Dalam hitungan detik, pengunjung langsung
bisa melihat seluruh permukaan Pulau Sabira. Disela-sela waktu
istirahatnya di balkon mercusuar, Langgeng mengakui bangunan peninggalan
zaman kolonial Belanda ini belum pernah diperbaiki oleh pemerintah
Indonesia.
Bahkan Direktorat Jendral Perhubungan
Laut Kementerian Perhubungan RI selaku pengelola mercusuar ini pun
jarang menyambanginya. Meski demikian, apabila bohlam ini mati UPT
kenavigasian di lingkungan Direktorat Jendral Perhubungan Laut akan
mengganti bohlam tersebut. Menurut Langgeng, satu bohlam itu mampu
bertahan selama 10 tahun.
Maka dari itu, bisa dipastikan petugas
yang berwenang hanya menyambangi mercusuar ini beberapa kali saja dalam
kurun 10 tahun. Padahal, kata Langgeng, keberadaan mercusuar ini sangat
vital sebagai tanda kehidupan bagi kapal yang biasa melintas di sekitar
pulau ini pada malam hari. Langgeng memprediksi apabila tidak ada
mercusuar ini, kapal tangker, peti kemas bahkan nelayan bakal terdampar
di pulau ini.
“Kalau malam banyak kapal yang melintas
di sekitar pulau ini. Saat itu juga, lampu mercusuar kita nyalakan.
Dengan begitu, dalam radius sekitar 300-400 meter, kapal yang sedang
lewat akan menjauh dari pulau ini untuk menghindari karam di sekitar
pulau,” ujar Langgeng.
Langgeng mengatakan, untuk menyalakan
bohlam mercusuar yang memiliki tegangan 12.000 watt, pihaknya
menggunakan tiga buah mesin diesel. Satu mesin diantaranya merupakan
zaman peninggalan Belanda berbarengan dengan dibangunnya mercusuar.

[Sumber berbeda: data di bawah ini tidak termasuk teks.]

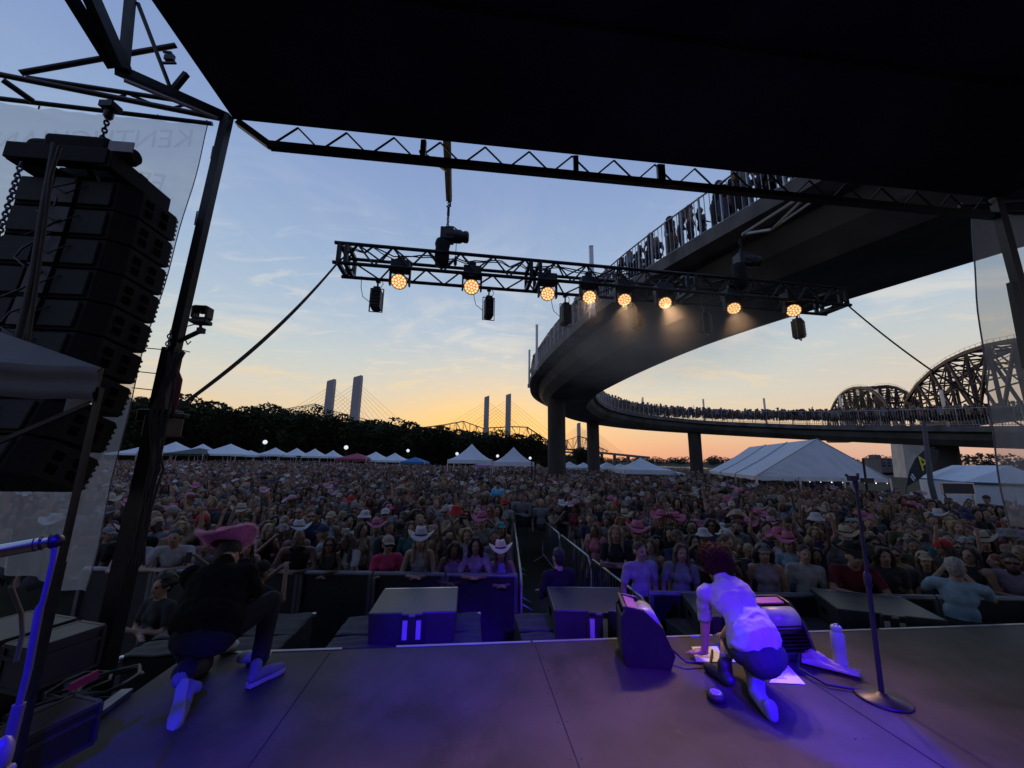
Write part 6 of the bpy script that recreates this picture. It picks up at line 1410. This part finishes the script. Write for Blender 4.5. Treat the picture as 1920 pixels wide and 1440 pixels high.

Sementara dua mesin diesel lainnya buatan Indonesia tahun 1980-an.
“Dulunya lampu ini menggunakan tiga unit
diesel, tapi karena dua mesinnya rusak sekitar tahun 1980. Maka diganti
dengan buatan Indonesia. Sementara satu mesin lagi masih bagus dan bisa
dioperasikan,” kata Langgeng.
Ketika dikonfirmasi, Kepala Pusat
Komunikasi Publik Kementerian Perhubungan Julius Andravida Barata
mengatakan, pihaknya mesti melihat data perencanaan perbaikan fasilitas
yang dipegang Dirjen Perhubungan Laut. Pasalnya ada beberapa fasilitas
Dirjen Perhubungan Laut yang akan diperbaiki pada tahun ini.